Очевидно, что механизмы и способы этого влияния не могут не быть разными – в зависимости от размеров и исторических реалий того или иного государства (включающих и уровень гражданского сознания автомехаников). Но трудно отрицать сам принцип – необходимость учитывать vox populi, как невозможно поддержать урезание прав народовластия под тем предлогом, что некоторая часть народа этими правами никогда не пользуется.

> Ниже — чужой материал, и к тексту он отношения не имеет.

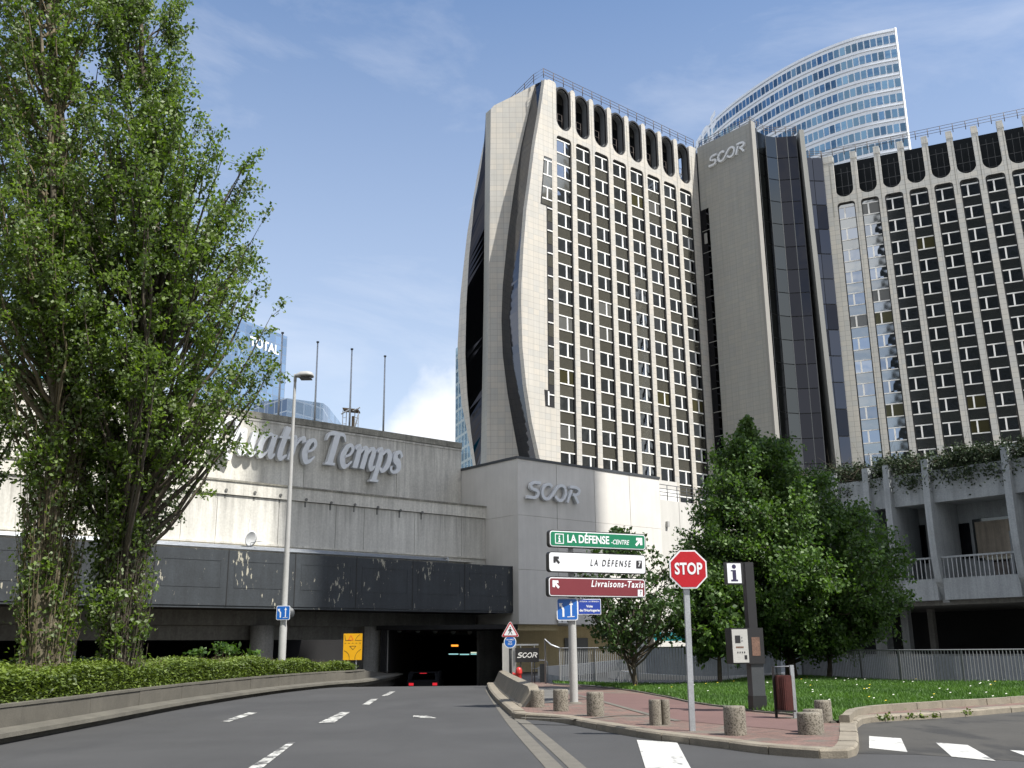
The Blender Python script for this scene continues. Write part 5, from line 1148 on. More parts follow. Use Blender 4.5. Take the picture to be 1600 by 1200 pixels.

Признание недостатков демократической системы в том или ином государстве вовсе не равнозначно утверждению за ней каких-то коренных пороков. Скорее, наоборот, как мы говорили в начале, несовершенства демократии должны и могут послужить отправной точкой для непрерывного реформирования, улучшения структур представительного правления, сложившихся в конкретной стране. Вряд ли случайно, что наиболее успешные, наиболее функциональные демократические государства никогда не закрывают двери перед такими переменами – но и никогда не пытаются ввести их без длительного и всестороннего обсуждения. Обжигались уже.
Здесь время упомянуть о еще двух краеугольных камнях эффективно работающей демократии. Во-первых, ее поливалентности, способности включить во властный процесс людей самых разных убеждений и способа мысли, наличия многочисленных институтов, не всегда связанных с делом государственного строительства напрямую (например, СМИ), без которых сегодняшнее демократическое государство, особенно крупное и многонациональное, существовать не может. И без которых его бы не было – европейская и американская демократия выросла из общественных организаций, добровольных и многочисленных. Во-вторых, не стоит забывать про личную ответственность отдельно взятого гражданина, которая тоже не падает с неба – ее необходимо воспитывать: и в ближнем, и в себе самом.

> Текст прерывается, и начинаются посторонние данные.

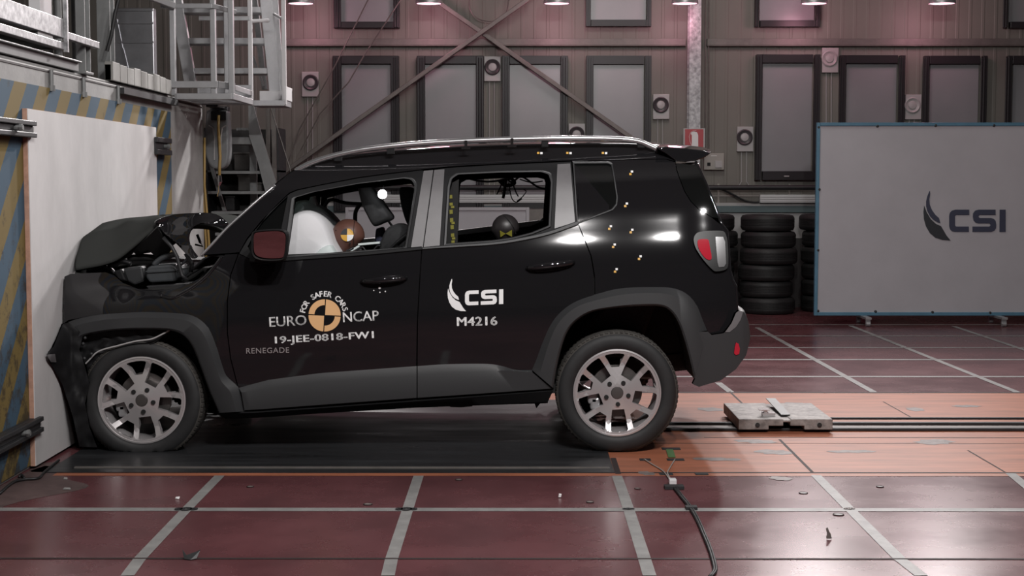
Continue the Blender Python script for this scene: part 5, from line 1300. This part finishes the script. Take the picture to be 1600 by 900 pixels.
    rim = done('rim', bm, 'alloy', w, recalc=False)
    md = rim.modifiers.new('t', 'SOLIDIFY'); md.thickness = 0.032; md.offset = -1
    md = rim.modifiers.new('b', 'BEVEL'); md.width = 0.0055; md.segments = 2; md.limit_method = 'ANGLE'; md.angle_limit = math.radians(50)
    bm = bmesh.new(); lathe(bm, [(0.231, 0.03), (0.231, 0.013), (0.234, 0.008), (0.2425, 0.010), (0.244, 0.02), (0.236, 0.03), (0.226, 0.05), (0.216, 0.10), (0.214, 0.18), (0.235, 0.2)], mx, 72); done('rim_barrel', bm, 'alloy', rim, smooth='auto')
    bm = bmesh.new(); lathe(bm, [(0, 0.004), (0.030, 0.006), (0.034, 0.010), (0.035, 0.02)], mx, 32); done('centre_cap', bm, 'disc', rim, smooth='auto')
    for k in range(5):
        a = math.radians(90 + 36 + 72 * k); c = Vector((0.064 * math.cos(a), 0.064 * math.sin(a), 0.0)); bm = bmesh.new()
        lathe(bm, [(0, 0.0085), (0.0125, 0.0085), (0.0125, 0.02)], mx @ Matrix.Translation(c), 14); done('lug_recess', bm, 'inner', rim)
    bm = bmesh.new(); lathe(bm, [(0, 0.085), (0.07, 0.085), (0.075, 0.095), (0.145, 0.095), (0.145, 0.117), (0, 0.117)], mx, 48); done('brake_disc', bm, 'disc', w, smooth='auto')
    bm = bmesh.new()
    for a in (150, 165):
        c = mx @ Matrix.Rotation(math.radians(-rot), 4, 'Z') @ Vector((0.135 * math.cos(math.radians(a)), 0.135 * math.sin(math.radians(a)) * (-1 if side == 0 else 1) * -1, 0.09))
        box(bm, c.x - 0.028, c.x + 0.028, c.y - 0.03, c.y + 0.03, c.z - 0.035, c.z + 0.035)
    done('brake_caliper', bm, 'alu', w, bevel=0.012)
    return w
wheel(XRW, 0.334, 0.338, 0, -40, YF_=8.03)
zf = atY(220.5, 626, 8.03).z
wheel(XFW, zf, 0.335, 0, -43.5)
wheel(XRW, 0.334, 0.338, 1, 20)
wheel(XFW + 0.02, 0.334, 0.338, 1, 50)
# ---------------- stickers and lettering on the doors
bm = bmesh.new()
def tmap(x0, y0, x1, y1, h):
    """lettering along a base line x0,y0 -> x1,y1, of height h pixels"""
    dx, dy = x1 - x0, y1 - y0; L = math.hypot(dx, dy); ux, uy = dx / L, dy / L
    return lambda u, v: S(x0 + dx * u + uy * h * v, y0 + dy * u - ux * h * v, 0.0025)
put_text(bm, 'EURO', tmap(421.5, 511, 479, 507.5, 15.5), 0.008)
done('team_lettering', bm, 'sticker_white', fdoor[0])
bm = bmesh.new(); put_text(bm, 'NCAP', tmap(536.5, 503.5, 592, 500.5, 15.5), 0.008)
done('team_lettering', bm, 'sticker_white', fdoor[0])
bm = bmesh.new(); put_text(bm, '19-JEE-0818-FW1', tmap(430.5, 540, 584, 531.5, 14), 0.028, 1.06); done('test_number', bm, 'sticker_white', fdoor[0])
bm = bmesh.new()
for i, ch in enumerate('FOR SAFER CARS'):
    if ch == ' ':
        done('arched_motto', bm, 'sticker_white', fdoor[0]); bm = bmesh.new(); continue
    a = math.radians(171 - (171 - 17) * (i + 0.35) / 13.4); rb = 30.2; rt = 38.5
    ccx, ccy = 506.5, 493.5
    vs, fs, (bx0, bx1, by0, by1) = text_mesh(ch, 0.0)
    sc = 1.0
    def mp(u, v):
        ww = (bx1 - bx0) * 11.6; off = (u - 0.5) * ww
        r = rb + (rt - rb) * v
        px = ccx + r * math.cos(a) + off * math.sin(a); py = ccy - r * math.sin(a) + off * math.cos(a)
        return S(px, py, 0.0025)
    for sx, sy in ((-0.03, 0), (0.03, 0), (0, 0.02), (0, -0.02)):
        nv = [bm.verts.new(mp((p.x + sx - bx0) / (bx1 - bx0), (p.y + sy - by0) / (by1 - by0))) for p in vs]
        for f in fs:
            try: bm.faces.new([nv[i2] for i2 in f])
            except ValueError: pass
done('arched_motto', bm, 'sticker_white', fdoor[0])
bm = bmesh.new(); cx, cy, r = 507.2, 492.8, 24.3; g = 0.75; th0 = math.radians(3.2)
def rotp(x, y): return (cx + x * math.cos(th0) + y * math.sin(th0), cy - (y * math.cos(th0) - x * math.sin(th0)))
def sector(a0, a1, ri, sx, sy):
    o = [(r * math.cos(math.radians(a0 + (a1 - a0) * k / 16)), r * math.sin(math.radians(a0 + (a1 - a0) * k / 16))) for k in range(17)]
    i = [(ri * math.cos(math.radians(a1 + (a0 - a1) * k / 16)), ri * math.sin(math.radians(a1 + (a0 - a1) * k / 16))) for k in range(17)] if ri else [(0, 0)]
    return [rotp(x + sx * g, y + sy * g) for x, y in o + i]
for a0, a1, ri, sx, sy in ((0, 90, 0, 1, 1), (90, 180, 15.2, -1, 1), (180, 270, 0, -1, -1), (270, 360, 15.2, 1, -1)):
    fill_poly(bm, [sector(a0, a1, ri, sx, sy)], lambda x, y: S(x, y, 0.0025))
done('target_sticker', bm, 'sticker_orange', fdoor[0])
bm = bmesh.new(); emblem(bm, lambda x, y: S(726.5 + x * 23.2 , 454.3 + y * 23.0 - x * 0.9, 0.0025))
put_text(bm, 'M4216', tmap(714.5, 509.2, 776.5, 508, 13.5), 0.028, 1.06)
done('door_emblem', bm, 'sticker_white', rdoor[0])
bm = bmesh.new(); put_text(bm, 'RENEGADE', tmap(385, 552.5, 452, 551, 8.5), 0.0, 1.1)
o = done('door_badge', bm, 'alloy', fdoor[0]); md = o.modifiers.new('t', 'SOLIDIFY'); md.thickness = 0.004
# ---------------- interior
def seat(name, cx, yc, back, m='fabric', tilt=0.25, hz=0.95, zb=0.45):
    """rounded seat: cushion and backrest"""
    s = bpy.data.objects.new(name, None); COL.objects.link(s); s.parent = car
    bm = bmesh.new(); box(bm, cx - 0.5, cx, yc - 0.25, yc + 0.25, zb - 0.1, zb + 0.06); done('seat_cushion', bm, m, s, bevel=0.05, seg=4)
    bm = bmesh.new(); prism(bm, [(cx - 0.06, yc - 0.24, zb), (cx + 0.1, yc - 0.24, zb), (cx + 0.1 + tilt, yc - 0.22, hz), (cx + tilt - 0.02, yc - 0.22, hz)], (0, 0.46, 0)); done('backrest', bm, m, s, bevel=0.05, seg=4)
    return s
def blob(name, pts, yc, d, m, parent, bev=0.03, taper=0.85):
    """padded shape from a side-view outline, depth d centred on yc"""
    pp = catmull(pts, 4, True); c = Vector((sum(p.x for p in pp) / len(pp), sum(p.y for p in pp) / len(pp), 0))
    rows = []
    for s, t in ((0.0, -0.5), (taper - 0.12, -0.495), (taper, -0.46), (1.0, -0.34), (1.0, 0.34), (taper, 0.46), (taper - 0.12, 0.495), (0.0, 0.5)):
        rows.append([atY(c.x + (p.x - c.x) * s, c.y + (p.y - c.y) * s, yc) + Vector((0, d * t, 0)) for p in pp])
    bm = bmesh.new(); loft(bm, rows, closed=True); bmesh.ops.remove_doubles(bm, verts=bm.verts, dist=1e-5)
    return done(name, bm, m, parent, smooth=True)
YD = YC - 0.36
s1 = seat('front_seat', atY(600, 400, YD).x, YD, 0, hz=atY(0, 372, YD).z)
blob('backrest_top', [(597, 384), (600, 372), (608, 356), (620, 350), (634, 352), (642, 362), (644, 392), (600, 394)], YD + 0.02, 0.42, 'fabric', s1)
blob('headrest', [(562, 290), (570, 288), (580, 292), (592, 306), (606, 326), (614, 338), (612, 344), (600, 349), (590, 353), (584, 350), (576, 336), (567, 316)], YD + 0.03, 0.26, 'fabric', s1)
bm = bmesh.new(); 
for dy in (-0.06, 0.06): tube(bm, [atY(606, 344, YD + dy), atY(613, 354, YD + dy)], 0.007, 8)
done('headrest_post', bm, 'chrome', s1)
blob('bolster', [(588, 360), (592, 356), (600, 356), (603, 372), (600, 384), (588, 380)], YD + 0.14, 0.1, 'logo_navy', s1)
bm = bmesh.new(); 
for a, b in (((645, 355), (620, 376)), ((620, 376), (604, 392))):
    bar(bm, atY(*a, YD - 0.24), atY(*b, YD - 0.24), 0.004, 0.045, (0, 1, 0))
done('seat_belt', bm, 'trim_black', s1)
s2 = seat('front_seat', atY(600, 400, YC + 0.36).x + 0.1, YC + 0.36, 0, hz=atY(0, 330, YC + 0.36).z - 0.12)
blob('headrest', [(626, 296), (632, 292), (644, 294), (650, 306), (651, 330), (648, 352), (640, 352), (634, 340), (628, 318)], YC + 0.30, 0.26, 'fabric', s2)
# interior trim: belt with yellow marks beside the B pillar, dashboard, far ledges
ib = bpy.data.objects.new('belt_web', None)
bm = bmesh.new(); prism(bm, [atY(x, y, 8.24) for x, y in ((702, 288), (717, 280), (715, 382), (697, 382))], (0, 0.012, 0)); web = done('belt_webbing', bm, 'inner', car)
for y, h, dx in ((305, 5, 0), (317, 4, 1), (322, 3, 4), (328, 6, 1), (341, 6, 2), (347, 3, 5), (352, 6, 3), (365, 5, 4), (371, 3, 6), (376, 6, 5)):
    bm = bmesh.new(); x = 701.5 + dx * 0.75; prism(bm, [atY(a, b, 8.236) for a, b in ((x, y), (x + 5, y - 0.5), (x + 5.3, y + h), (x + 0.3, y + h + 0.4))], (0, 0.003, 0)); done('belt_mark', bm, 'olive', web)
bm = bmesh.new(); xx = S(430, 400).x; prism(bm, [(xx - 0.35, YC - 0.66, 0.75), (xx + 0.02, YC - 0.66, 0.7), (xx + 0.06, YC - 0.66, S(430, 412).z), (xx - 0.3, YC - 0.66, S(400, 412).z)], (0, 1.32, 0)); done('dashboard', bm, 'inner', car, bevel=0.02)
for px0, py0, px1, py1 in ((697, 383, 858, 363), (447, 405, 640, 390)):
    a = flip(S(px0, py0, -0.03)); b = flip(S(px1, py1, -0.03)); bm = bmesh.new(); bar(bm, a + Vector((0, 0, 0.012)), b + Vector((0, 0, 0.012)), 0.05, 0.034); done('window_ledge', bm, 'white_metal', car, bevel=0.003)
bm = bmesh.new(); prism(bm, [(XRW - 0.35, YC - 0.62, 0.5), (XRW + 0.12, YC - 0.62, 0.5), (XRW + 0.34, YC - 0.62, 1.06), (XRW + 0.2, YC - 0.62, 1.08)], (0, 1.24, 0)); done('rear_seat', bm, 'fabric', car, bevel=0.05, seg=3)
for yy in (YC - 0.3, YC + 0.3):
    pass
# airbag
YA = YC - 0.38
bag = blob('airbag', [(444, 406), (444, 380), (449, 358), (458, 341), (472, 330), (490, 328), (506, 336), (518, 352), (527, 376), (536, 404), (490, 414)], YA, 0.46, 'airbag', car, taper=0.9)
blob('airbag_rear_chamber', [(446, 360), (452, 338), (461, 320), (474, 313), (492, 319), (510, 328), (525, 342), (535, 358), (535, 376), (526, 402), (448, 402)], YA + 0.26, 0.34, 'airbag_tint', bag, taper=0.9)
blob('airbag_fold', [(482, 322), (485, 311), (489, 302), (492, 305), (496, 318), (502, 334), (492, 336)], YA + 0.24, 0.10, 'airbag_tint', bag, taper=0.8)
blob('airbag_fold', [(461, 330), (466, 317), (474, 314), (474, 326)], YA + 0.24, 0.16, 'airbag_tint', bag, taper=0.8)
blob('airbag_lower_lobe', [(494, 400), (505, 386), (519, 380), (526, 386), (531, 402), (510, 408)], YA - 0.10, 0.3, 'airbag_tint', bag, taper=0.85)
bm = bmesh.new(); tube(bm, [atY(p.x, p.y, YA + 0.30) for p in catmull([(482, 330), (500, 335), (514, 346), (524, 358)], 4)], 0.006, 6); done('airbag_seam', bm, 'airbag', bag, smooth=True)
bm = bmesh.new(); tube(bm, [atY(p.x, p.y, YC + 0.1) for p in catmull([(500, 340), (514, 313), (540, 317), (572, 319)], 4)], 0.012, 6); tube(bm, [atY(p.x, p.y, YC + 0.1) for p in catmull([(563, 319), (556, 330), (555, 345), (556, 360)], 4)], 0.014, 6); done('grab_strap', bm, 'cable', car, smooth=True)
fix_parent(car)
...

Большого отличия от решения повседневных проблем бытия тут нет – везде стоит не ограничиваться поверхностным взглядом, а пробовать проникнуть в глубину, в самую суть дела. Если гражданину галстук кандидата важнее его программы, то кандидат ли в этом виноват? Да, современная масс-культура, как в любую эпоху, предъявляет обществу глянцевую обертку, надеясь, что для потребителя она окажется важнее самого продукта. Однако люди, воистину культурные, эту ловушку распознают легко. Более того, ни один здравомыслящий человек не сделает серьезную и денежную покупку под воздействием одной рекламы. Именно из таких грамотных потребителей получаются самые лучшие граждане – и самые ответственные избиратели. Однако культурный или интеллектуальный ценз на выборах мы вводить все-таки подождем – ведь популяция Граждан непостоянна. Бывает, ее покидают, бывало в нее приходит. Демократия – это река, почти гераклитова.

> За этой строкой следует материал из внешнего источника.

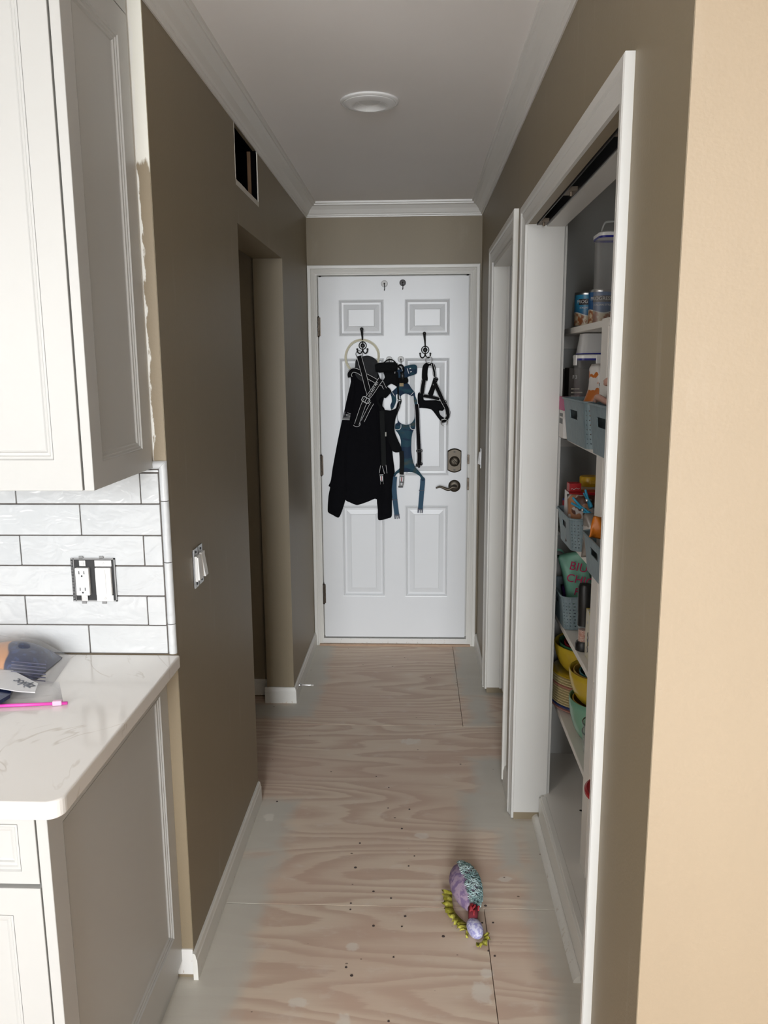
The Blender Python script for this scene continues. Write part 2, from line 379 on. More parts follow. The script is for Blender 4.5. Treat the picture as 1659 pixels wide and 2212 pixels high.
# right hall wall: near end, closet opening, hall doorway
CO0, CO1, COZ = 1.462, 2.645, 2.03      # closet opening
HO0, HO1, HOZ = 2.955, 3.77, 2.05       # hall doorway
XRT = XR+0.112
mb = MB()
mb.box(XR,XRT,YN,CO0,0,ZC).box(XR,XRT,CO1,HO0,0,ZC).box(XR,XRT,HO1,YB+0.1,0,ZC)
mb.box(XR,XRT,HO0,HO1,HOZ,ZC)
mb.box(XR,XR+0.024,CO0,CO1,COZ,ZC).box(XR+0.058,XRT,CO0,CO1,COZ,ZC).box(XR+0.024,XR+0.058,CO0,CO1,COZ+0.04,ZC)
mb.box(XRT,3.2,YN,YN+0.11,0,ZC)
struct(MB().box(XR+0.0008,2.5,YN-0.0015,YN,0,ZC).build('wall_near', M_tanw))
wr = struct(mb.build('wall_right', M_wall))
struct(MB().box(2.5,2.6,-10.2,YN-0.003,0,ZC).build('wall_light_block', M_tanw))  # unseen wall, added to keep open-side light off the left hall wall
# closet: jamb faces, header soffit, inner walls, raised floor
mb = MB()
mb.box(XR-0.001,XRT+0.002,CO1-0.006,CO1+0.002,0.03,COZ+0.004).box(XR-0.001,XRT+0.002,CO0-0.002,CO0+0.006,0.03,COZ+0.004)
mb.box(XR+0.058,XRT+0.002,CO0,CO1,COZ-0.008,COZ+0.002)
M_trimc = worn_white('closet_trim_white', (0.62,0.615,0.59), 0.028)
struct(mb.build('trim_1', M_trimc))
FZ = 0.10
mb = MB()
mb.box(XRT,1.05,2.95,3.0,0,ZC).box(0.98,1.05,1.24,2.95,0,ZC).box(XRT,0.98,1.24,1.30,0,ZC).box(XRT,XRT+0.012,CO1,2.95,0,ZC).box(XRT,XRT+0.012,1.30,CO0,0,ZC)
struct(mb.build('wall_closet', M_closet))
struct(MB().box(XR+0.105,0.98,1.30,2.95,0.0,FZ).build('floor_closet', worn_white('closet_floor_paint',(0.74,0.72,0.68)), bevel=0.003))
q_ = onfloor(1255,1751,FZ); MB().lathe([(0.006,0.0004),(0.005,0.0008),(0.0,0.0008)],(q_.x,q_.y,FZ),12,caps=False).build('floor_hole', M_dark, bpy.data.objects['floor_closet'])
# sliding door track with two roller brackets
tr = thing('closet_door_track', 'black sliding door track recessed in the closet header', 'track', (XR+0.041,2.05,COZ))
mb = MB(); mb.box(XR+0.026,XR+0.0285,CO0+0.01,CO1-0.01,COZ-0.004,COZ+0.038).box(XR+0.0535,XR+0.056,CO0+0.01,CO1-0.01,COZ-0.004,COZ+0.038).box(XR+0.026,XR+0.056,CO0+0.01,CO1-0.01,COZ+0.034,COZ+0.038)
mb.build('channel', M_black, tr)
for y_ in (2.16,2.60,1.62):
    mb = MB(); mb.box(XR+0.028,XR+0.054,y_-0.03,y_+0.03,COZ-0.004,COZ+0.006).lathe([(0.011,-0.004),(0.011,0.004)],(XR+0.041,y_+0.015,COZ+0.012),12,'x').lathe([(0.004,0),(0.004,-0.012)],(XR+0.041,y_-0.012,COZ-0.002),8)
    mb.build('roller_bracket', plain('bracket_metal',(0.20,0.16,0.12),0.5,0.7), tr)
# ------------------------------------------------------------------ mouldings
def casing(name, P, a0, a1, top, prof, mat, bottom=0.0, left=True, right=True):
    # prof: list of (offset out from the opening, projection); P(a, z, d) gives the place
    mb = MB(); 
    path = lambda o: [(a0-o,bottom),(a0-o,top+o),(a1+o,top+o),(a1+o,bottom)]
    rows = [[P(a,z,d) for (a,z) in path(o)] for (o,d) in prof]
    for i in range(len(rows)-1):
        for j in range(3):
            mb.add([rows[i][j],rows[i][j+1],rows[i+1][j+1],rows[i+1][j]],[(0,1,2,3)])
    n = len(rows)
    mb.add([r[0] for r in rows],[tuple(range(n))]); mb.add([r[3] for r in rows],[tuple(range(n))])
    return struct(mb.build(name, mat))
colonial = [(0.004,0.0),(0.004,0.008),(0.014,0.010),(0.017,0.008),(0.022,0.009),(0.036,0.014),(0.041,0.0125),(0.045,0.017),(0.060,0.018),(0.064,0.016),(0.064,0.0)]
Pb = lambda a,z,d: (a, YB-0.001-d, z)
Pr = lambda a,z,d: (XR-d, a, z)
casing('trim_2', Pb, DX0-0.0015, DX1+0.0015, DZ1+0.0025, [(o*0.86,d) for o,d in colonial], M_trimw, 0.0)
casing('trim_3', Pr, HO0+0.004, HO1-0.004, HOZ-0.002, [(o*1.15,d) for o,d in colonial], M_trimw, 0.02)
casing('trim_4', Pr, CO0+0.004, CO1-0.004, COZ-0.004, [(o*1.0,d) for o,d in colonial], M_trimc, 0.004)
# crown
cp = [(0.0,-0.072),(0.004,-0.072),(0.005,-0.066),(0.010,-0.064),(0.011,-0.059),(0.016,-0.054),(0.026,-0.036),(0.041,-0.021),(0.050,-0.017),(0.051,-0.011),(0.058,-0.009),(0.059,0.0),(0.0,0.0)]
cp = [(p*1.02,z) for p,z in cp]
mb = MB(); rows = []
for (p,z) in cp:
    zz = ZC+z
    rows.append([(-2.6,YK-p,zz),(XL+p,YK-p,zz),(XL+p,YB-p,zz),(XR-p,YB-p,zz),(XR-p,YN-p,zz),(3.0,YN-p,zz)])
for i in range(len(rows)-1):
    for j in range(1,5): mb.add([rows[i][j],rows[i][j+1],rows[i+1][j+1],rows[i+1][j]],[(0,1,2,3)])
struct(mb.build('trim_5', M_trim))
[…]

«Вот каково в сущности это учреждение, выставляемое целью и венцом государственного устройства. Больно и горько думать, что в земле Русской были и есть люди, мечтающие о водворении этой лжи у нас… Едва ли дождемся мы, – но дети наши и внуки несомненно дождутся свержения этого идола, которому, современный разум продолжает еще в самообольщении поклоняться… Страшно и подумать, что возникло бы у нас, когда бы судьба послала нам роковой дар – всероссийского парламента! Да не будет». Один из самых успешных противников российской демократии, К.П. Победоносцев умер в 1907 г., через год после избрания I Государственной Думы, события, как скоро поняли его младшие современники, необратимо запоздавшего.
Те люди, которые отрицают право ближнего на распоряжение жизнью государства, лояльным гражданином которого он является, наказывают не себя, а будущее своей собственной страны. Прошедшие сто лет российской истории доказали это с горькой очевидностью. Жаль только, что современность никогда не является столь же очевидной, как минувшее, столь же однозначной и определенной.
Как решить, кто ныне прав, кто виноват и «куда ж нам плыть»? И можно ли это сделать эффективно и справедливо, не используя демократических методов?